My concern is such: MMOs seem to be making a shift towards the philosophy of the arcade, but where previously we had coins, we now have micro-transactions: virtual game currency linked to real world currency by a piece of plastic card. When we ran out of credits in the old arcades it was time to crawl around on the floor looking for dropped and forgotten coins, to rummage around in the return trays of the change machines and the game machines, before finally resigning ourselves to the fact that we had no more electronic lives left and beginning the long walk back to school. Such physical limitations are not so readily present in our Internet enabled world of electronic commercial transactions, and it’s all available without so much as having to step foot outside the front door of your home. What’s more, if ever the phrase ‘just that little bit further’ wished for a home where it reigned supreme, king of all it surveyed, untouchable and godlike in its power over the majority of its minions, it wishes no more, for it has found its throne and it observes with lofty indifference its subjects toiling daily all across the captivating land of MMO.

‘A coin for a life’, that was the agreement in the days of the arcade; a simple one-for-one transaction, a deal with the devil of temptation no doubt, but one where you could at least see the terms of the contract clearly. But now the contract has changed: that coin is no longer equivalent to a single coin in the real world, it is now ‘coin’ plural, or a ‘gold’, a ‘credit’, a ‘point’; furthermore it buys you much less than a life, a little more health perhaps, more mana or energy or other potion of wondrous invention to boost your character’s dwindling fuel. But wait! It can also buy you improvements to your character, better weapons and better armour. Even better companions. There are now a myriad number of options to help you carry yourself over that wall and on to the next, it is no longer the binary choice of “Continue: Yes/No?”, no longer continue to play, but continue to play better.

‘Just that little bit further’ teases you, seduces you, wraps itself around your body and whispers in your ear:

“You can have it all: you can go further and faster and higher than any other.

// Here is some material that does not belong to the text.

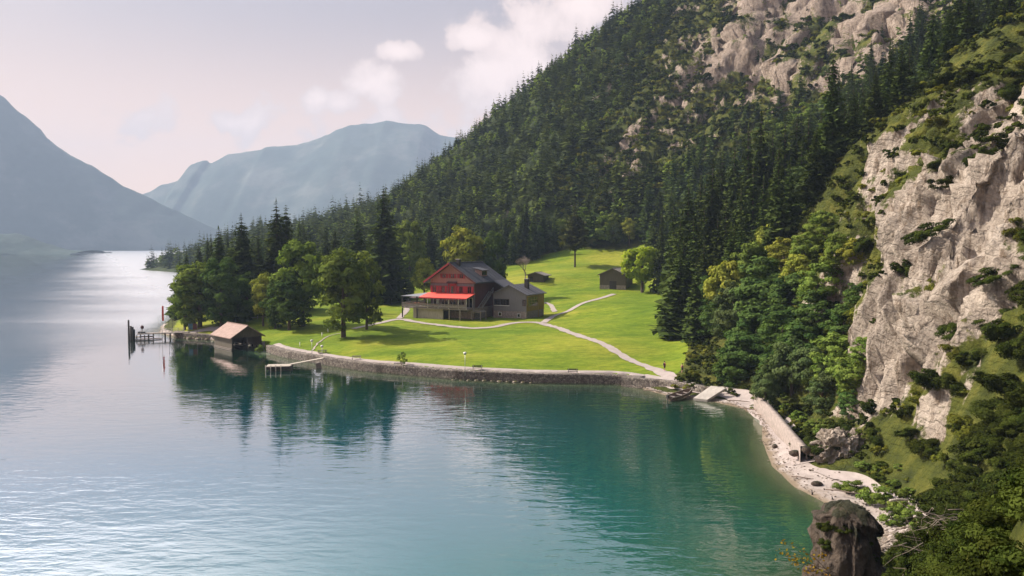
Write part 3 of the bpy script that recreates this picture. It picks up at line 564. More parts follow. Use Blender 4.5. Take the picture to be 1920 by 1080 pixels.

All it will take is a little more coin.”

6 thoughts on “The morals of a goat, the artistic integrity of a slot machine.

  1. Brian 'Psychochild' Green

    Now that you’ve got the nostalgia out of your system, let’s look at this from a business point of view. What did arcade games offer? They offered the chance to play a game without the cost of owning it, especially before the advent of modern consoles. Buying a Pac-man machine was costly in terms of money and storage space. But, for just a bit of money you could play a game and experience the fun.

    Arcades took that promise and made it larger. At an arcade you could spend money in one location and play a wide variety of games. You might also run into other people who had a similar interest in games, or who you could watch and learn tips to help your own playing. But, the true beauty of the arcade was choice. If I didn’t like Mortal Kombat but preferred Street Fighter, a good arcade would probably have both. The pizza place I went to with only a few machines might have had only one or the other.

    What about continues? It was essentially a time-saving device for people. Instead of having to slog your way through the same first several levels in order to get to the challenging/interesting point, you could throw in another quarter to stay at that point and get a few more tries. The trick is that it was a limited time offer: do you want to continue right now or start over later? (I’m sure that some people will say that people paying to continue shows that people will pay to skip part of the arcade game’s content, thus showing that arcade games suck. Right?)

    I rarely paid to continue on my limited allowances, because I figured it out. One game I really enjoyed was the old Robocop game. I figured out that on one quarter I could play for about 15 minutes, since the game showed how long you had played if you got a high score. But, if I threw a coin in to continue, I only got to play for maybe 3-5 minutes. For the value over time, starting a new game was better, even if I was only visiting the same old content. But, if I wanted to actually save the president, I could feed my quarters into the machine in a frenzy.

    The parallels to microtransactions are obvious, but I don’t think they’re quite as sinister as you make them out to be. Some people don’t want to go back and do things again. They want to focus on the parts of the game that they enjoy, and they’re willing to pay for it. That’s great, because it allows people who are willing to budget their money to play a great game for a lot less than they might otherwise. Looking at retail prices, the first month of WoW with access to everything comes to about $80 if you don’t abuse a refer-a-friend setup. That same $80 gets you a lot of stuff in a microtransaction-based game on top of the $15/month you might pay if you want to play past the first month. That’s a lot of “continues”.

    I’m sure the arcade owners loved the people who continued all the time compared to me spending a buck an hour to occupy the Robocop machine. But, we all got to enjoy games anyway, and everyone had fun.

  2. Brian 'Psychochild' Green

    Heh, Tesh reminds me of something from the arcade. Know what machine I avoided like the plague? The PlayChoice-10. This machine gave you a set amount of time per quarter (the ones I remember gave you 5 minutes, I think). You had a choice of 10 NES games. Now, you could play any game during that 5 minutes, but at the end of your time the game would freeze and ask for another quarter. Go play a console game and imagine how irritating it would be to have to put in a quarter every 5 minutes.

    As Tesh points out, just replace “$0.25/5 mins” with “$15/month” (bulk discount, I guess) and the annoyance remains.

  3. pjharvey

    just replace “$0.25/5 mins” with “$15/month” (bulk discount, I guess) and the annoyance remains.

    Or, if you scale it differently, £1 to play an arcade machine for a whole day suddenly looks like a bargain. You can take toilet breaks, go for lunch, play outside, and all the while continue to come back and play the game you’ve picked to play that day.

    Likewise, if a micro-transaction MMORPG asked me to pay 50 pence per day of play, letting me choose my own level of subscription service, I may not see it as good a deal, as it might stop me from grabbing ten minutes before I go out for an evening, or half-an-hour when I get back from a night out, instead concentrating my time for when I have at least a couple of hours to dedicate. I see this as the equivalent of a coin for five minutes. If I’m paying for the day, I’ll want to use that time wisely.

    A full-month subscription service, on the other hand, may ask for more money ahead of time but then gives me the freedom to use that time as I please. It is all about how the time and money scale with each other, with respect to personal commitment to both commodities.

    I don’t think there is a ‘correct’ payment method, more that people will prefer one over the other depending on their play styles and available time.